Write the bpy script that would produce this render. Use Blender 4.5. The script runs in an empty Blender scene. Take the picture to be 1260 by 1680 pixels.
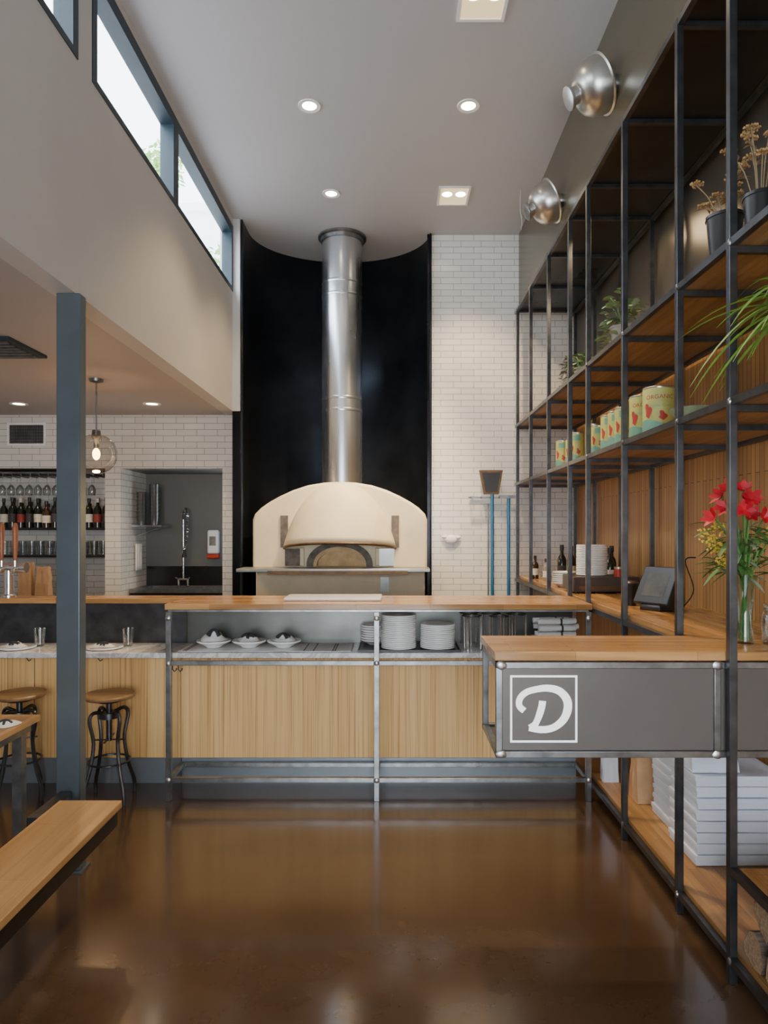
import bpy, bmesh, math, random
from mathutils import Vector, Matrix, Euler, noise
random.seed(7)
SC=bpy.context.scene
C=SC.collection
PI=math.pi
F=1120.0
def at(px,py,D):
    s=F/D
    return Vector(((px-645)/s, D, 1.65-(py-872)/s))
# ---------------------------------------------------------------- materials
def new_mat(name):
    m=bpy.data.materials.new(name); m.use_nodes=True
    nt=m.node_tree
    return m,nt,nt.nodes['Principled BSDF']
def c4(c): return (c[0],c[1],c[2],1)
def coords(nt,scale=(1,1,1),kind='Object'):
    tc=nt.nodes.new('ShaderNodeTexCoord'); mp=nt.nodes.new('ShaderNodeMapping')
    mp.inputs['Scale'].default_value=scale
    nt.links.new(tc.outputs[kind],mp.inputs['Vector'])
    return mp.outputs['Vector']
def noise_node(nt,vec,scale=5,detail=4,rough=.55,dist=0):
    n=nt.nodes.new('ShaderNodeTexNoise'); n.inputs['Scale'].default_value=scale
    n.inputs['Detail'].default_value=detail; n.inputs['Roughness'].default_value=rough
    n.inputs['Distortion'].default_value=dist
    nt.links.new(vec,n.inputs['Vector']); return n.outputs['Fac']
def ramp(nt,fac,stops):
    r=nt.nodes.new('ShaderNodeValToRGB'); e=r.color_ramp.elements
    while len(e)<len(stops): e.new(.5)
    for i,(p,c) in enumerate(stops):
        e[i].position=p; e[i].color=c4(c)
    nt.links.new(fac,r.inputs['Fac']); return r.outputs['Color']
def mixc(nt,fac,a,b,mode='MIX'):
    m=nt.nodes.new('ShaderNodeMix'); m.data_type='RGBA'; m.blend_type=mode
    for sock,v in ((m.inputs[0],fac),(m.inputs[6],a),(m.inputs[7],b)):
        if isinstance(v,(int,float)): sock.default_value=v
        elif isinstance(v,tuple): sock.default_value=c4(v)
        else: nt.links.new(v,sock)
    return m.outputs[2]
def bump(nt,b,h,strength=.2,dist=.01):
    n=nt.nodes.new('ShaderNodeBump'); n.inputs['Strength'].default_value=strength; n.inputs['Distance'].default_value=dist
    nt.links.new(h,n.inputs['Height']); nt.links.new(n.outputs['Normal'],b.inputs['Normal'])
def pm(name,col,rough=.5,metal=0,var=.1,scale=6,bmp=0,bscale=60,emit=None,es=0,stretch=(1,1,1),rvar=0,coat=0):
    m,nt,b=new_mat(name)
    v=coords(nt,stretch)
    f=noise_node(nt,v,scale,5)
    lo=tuple(max(0,x*(1-var)) for x in col); hi=tuple(min(1,x*(1+var)) for x in col)
    nt.links.new(ramp(nt,f,[(.3,lo),(.7,hi)]),b.inputs['Base Color'])
    b.inputs['Roughness'].default_value=rough; b.inputs['Metallic'].default_value=metal
    b.inputs['Coat Weight'].default_value=coat
    if rvar:
        r=nt.nodes.new('ShaderNodeMapRange'); r.inputs[3].default_value=max(.02,rough-rvar); r.inputs[4].default_value=rough+rvar
        f2=noise_node(nt,v,scale*.6,4); nt.links.new(f2,r.inputs[0]); nt.links.new(r.outputs[0],b.inputs['Roughness'])
    if bmp: bump(nt,b,noise_node(nt,v,bscale,3),bmp,.005)
    if emit: b.inputs['Emission Color'].default_value=c4(emit); b.inputs['Emission Strength'].default_value=es
    return m
def wood(name,c1,c2,axis='X',rough=.35,stave=None,g=1.0,bm_=.08):
    """grain runs along axis; stave=(length,width) gives glued strips"""
    m,nt,b=new_mat(name)
    k=22*g; l=1.6*g
    sc={'X':(l,k,k),'Y':(k,l,k),'Z':(k,k,l)}[axis]
    v=coords(nt,sc)
    f=noise_node(nt,v,1.0,6,.6,.4)
    col=ramp(nt,f,[(.3,c2),(.5,tuple((a+d)/2 for a,d in zip(c1,c2))),(.68,c1)])
    if stave:
        tc=nt.nodes.new('ShaderNodeTexCoord'); sep=nt.nodes.new('ShaderNodeSeparateXYZ'); cb=nt.nodes.new('ShaderNodeCombineXYZ')
        nt.links.new(tc.outputs['Object'],sep.inputs[0])
        a,d={'X':('X','Y'),'Y':('Y','X'),'Z':('Z','Y')}[axis]
        nt.links.new(sep.outputs[a],cb.inputs[0]); nt.links.new(sep.outputs[d],cb.inputs[1])
        br=nt.nodes.new('ShaderNodeTexBrick'); nt.links.new(cb.outputs[0],br.inputs['Vector'])
        br.inputs['Scale'].default_value=1; br.inputs['Brick Width'].default_value=stave[0]; br.inputs['Row Height'].default_value=stave[1]
        br.inputs['Mortar Size'].default_value=.0008; br.inputs['Color1'].default_value=(.62,.6,.58,1); br.inputs['Color2'].default_value=(1,1,1,1)
        br.inputs['Mortar'].default_value=(.3,.25,.2,1)
        col=mixc(nt,.75,col,br.outputs['Color'],'MULTIPLY')
    nt.links.new(col,b.inputs['Base Color']); b.inputs['Roughness'].default_value=rough
    bump(nt,b,f,bm_,.004)
    return m
def tile(name,plane='XZ',c=(.78,.76,.71),w=.205,h=.062):
    m,nt,b=new_mat(name)
    g=nt.nodes.new('ShaderNodeNewGeometry'); sep=nt.nodes.new('ShaderNodeSeparateXYZ'); cb=nt.nodes.new('ShaderNodeCombineXYZ')
    nt.links.new(g.outputs['Position'],sep.inputs[0])
    add=nt.nodes.new('ShaderNodeMath'); add.operation='ADD'
    nt.links.new(sep.outputs['X'],add.inputs[0]); nt.links.new(sep.outputs['Y'],add.inputs[1])
    nt.links.new(add.outputs[0],cb.inputs[0])
    nt.links.new(sep.outputs['Z'],cb.inputs[1])
    br=nt.nodes.new('ShaderNodeTexBrick'); nt.links.new(cb.outputs[0],br.inputs['Vector'])
    br.offset=.37; br.inputs['Scale'].default_value=1
    br.inputs['Brick Width'].default_value=w; br.inputs['Row Height'].default_value=h
    br.inputs['Mortar Size'].default_value=.003; br.inputs['Mortar Smooth'].default_value=.3
    br.inputs['Color1'].default_value=c4(c); br.inputs['Color2'].default_value=c4(tuple(x*.92 for x in c)); br.inputs['Mortar'].default_value=(.34,.33,.31,1)
    nt.links.new(br.outputs['Color'],b.inputs['Base Color'])
    b.inputs['Roughness'].default_value=.18
    inv=nt.nodes.new('ShaderNodeMath'); inv.operation='SUBTRACT'; inv.inputs[0].default_value=1; nt.links.new(br.outputs['Fac'],inv.inputs[1])
    bump(nt,b,inv.outputs[0],.35,.003)
    return m
def glassy(name,tint=(.95,.97,.97),amt=.1,rough=.02,ior=1.4):
    m=bpy.data.materials.new(name); m.use_nodes=True; nt=m.node_tree; nt.nodes.clear()
    o=nt.nodes.new('ShaderNodeOutputMaterial'); t=nt.nodes.new('ShaderNodeBsdfTransparent'); g=nt.nodes.new('ShaderNodeBsdfGlossy')
    t.inputs[0].default_value=c4(tint); g.inputs['Roughness'].default_value=rough
    lw=nt.nodes.new('ShaderNodeLayerWeight'); lw.inputs[0].default_value=.35
    mr=nt.nodes.new('ShaderNodeMapRange'); mr.inputs[3].default_value=amt*.5; mr.inputs[4].default_value=min(1,amt*5)
    nt.links.new(lw.outputs['Facing'],mr.inputs[0])
    mx=nt.nodes.new('ShaderNodeMixShader'); nt.links.new(mr.outputs[0],mx.inputs[0]); nt.links.new(t.outputs[0],mx.inputs[1]); nt.links.new(g.outputs[0],mx.inputs[2])
    nt.links.new(mx.outputs[0],o.inputs[0]); return m
def floor_mat():
    m,nt,b=new_mat('polished_brown_concrete')
    v=coords(nt,(1,1,1))
    f=noise_node(nt,v,1.0,8,.58,.5)
    c=ramp(nt,f,[(.25,(.050,.028,.0155)),(.5,(.080,.045,.0235)),(.75,(.118,.069,.037))])
    f2=noise_node(nt,v,8,7,.7)
    c=mixc(nt,.3,c,ramp(nt,f2,[(.3,(.6,.58,.56)),(.7,(1,1,1))]),'MULTIPLY')
    nt.links.new(c,b.inputs['Base Color'])
    mr=nt.nodes.new('ShaderNodeMapRange'); mr.inputs[1].default_value=.3; mr.inputs[2].default_value=.7; mr.inputs[3].default_value=.14; mr.inputs[4].default_value=.24
    nt.links.new(f,mr.inputs[0]); nt.links.new(mr.outputs[0],b.inputs['Roughness'])
    b.inputs['Coat Weight'].default_value=.6; b.inputs['Coat Roughness'].default_value=.12
    bump(nt,b,noise_node(nt,v,3,4),.04,.01)
    return m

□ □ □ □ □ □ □

Find the lines of the material that hold the word "scene" and report their count alone.

**Solved problem**
2